From: GogoJF on
What is the meaning of c? Whether one believes that light is finite
and constant and travels at c- or whether light is to be believed to
be instant- is regardless- because the reason why the speed of light c
travels at 300,000 km/s and not 200,000 km/s, or 100,000 km/s is a
separate issue.

Why this particular speed of c?

1) Is this merely the limit of man's measurably?
2) Is there some indication of c on a planetary or stellar scale, in
terms of our inertia?
3) Is this speed human friendly? In other words, would we as humans
be different if c were a different constant speed? Would we be the
same if c were not constant?

From: BURT on
C is the speed limit. There is nothing faster to measure.

Mitch Raemsch
From: GogoJF on
On May 18, 3:20 pm, BURT <macromi...(a)yahoo.com> wrote:
> C is the speed limit. There is nothing faster to measure.
>
> Mitch Raemsch

Burt, my question was hypothetical. What if phenomena were faster
than c. Would we be able to measure it? What is the limit of our
measure ability?
From: GogoJF on
On May 18, 3:37 pm, GogoJF <jfgog...(a)yahoo.com> wrote:
> On May 18, 3:20 pm, BURT <macromi...(a)yahoo.com> wrote:
>
> > C is the speed limit. There is nothing faster to measure.
>
> > Mitch Raemsch
>
> Burt, my question was hypothetical.  What if phenomena were faster
> than c.  Would we be able to measure it?  What is the limit of our
> measure ability?

For instance, what about a sweeping searchlight?
From: dlzc on
Dear GogoJF:

On May 18, 1:18 pm, GogoJF <jfgog...(a)yahoo.com> wrote:
> What is the meaning of c?  Whether one believes
> that light is finite and constant and travels at
> c- or whether light is to be believed to be
> instant- is regardless- because the reason why
> the speed of light c travels at 300,000 km/s and
> not 200,000 km/s, or 100,000 km/s is a separate
> issue.
>
> Why this particular speed of c?

299,792,458.6 m/sec was the last measured value by the US-NBS, and had
been "honing in" on such a value for nearly 20 years, once they had
moved from a physical rod (some fraction of the assumed equatorial
circumference of Earth) to characteristic wavelengths of light.
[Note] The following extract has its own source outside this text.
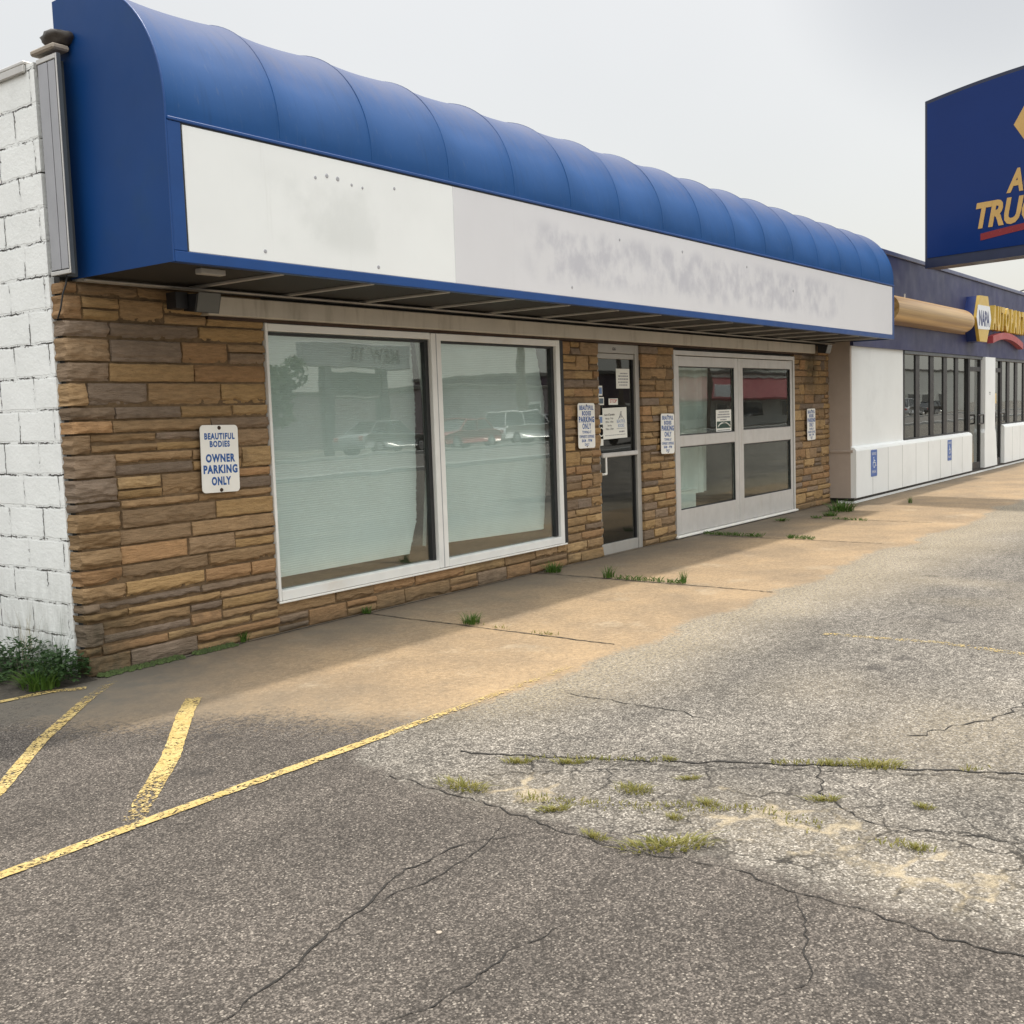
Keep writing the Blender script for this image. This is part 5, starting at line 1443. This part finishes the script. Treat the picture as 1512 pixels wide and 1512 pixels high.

> 1)  Is this merely the limit of man's measurably?

No, we could measure "incredibly close to infinite", or "inclusive of
zero".

> 2)  Is there some indication of c on a
> planetary or stellar scale, in terms of our
> inertia?

Correlates well with the conversion of rest mass to energy:
E = mc^2.

> 3)  Is this speed human friendly?  In other
> words, would we as humans be different if c
> were a different constant speed?   Would we
> be the same if c were not constant?

c is tied up in the fine structure constant, and it has been observed
to have changed by about 1 part in 10^8 in the displayed history of
the Universe (about 13 billion years or so).

Since our size is tied to c, and our atoms' sizes are tied to c (and
nucleus, and rulers), then if c changed *exclusive of the other
physical constants in the fine structure constant*, we'd know it. If
the balance is maintained and changes slowly (as it has in the past),
we wouldn't. And said change in c cannot explain Universal expansion,
nor acceleration of expansion (and agree with observation).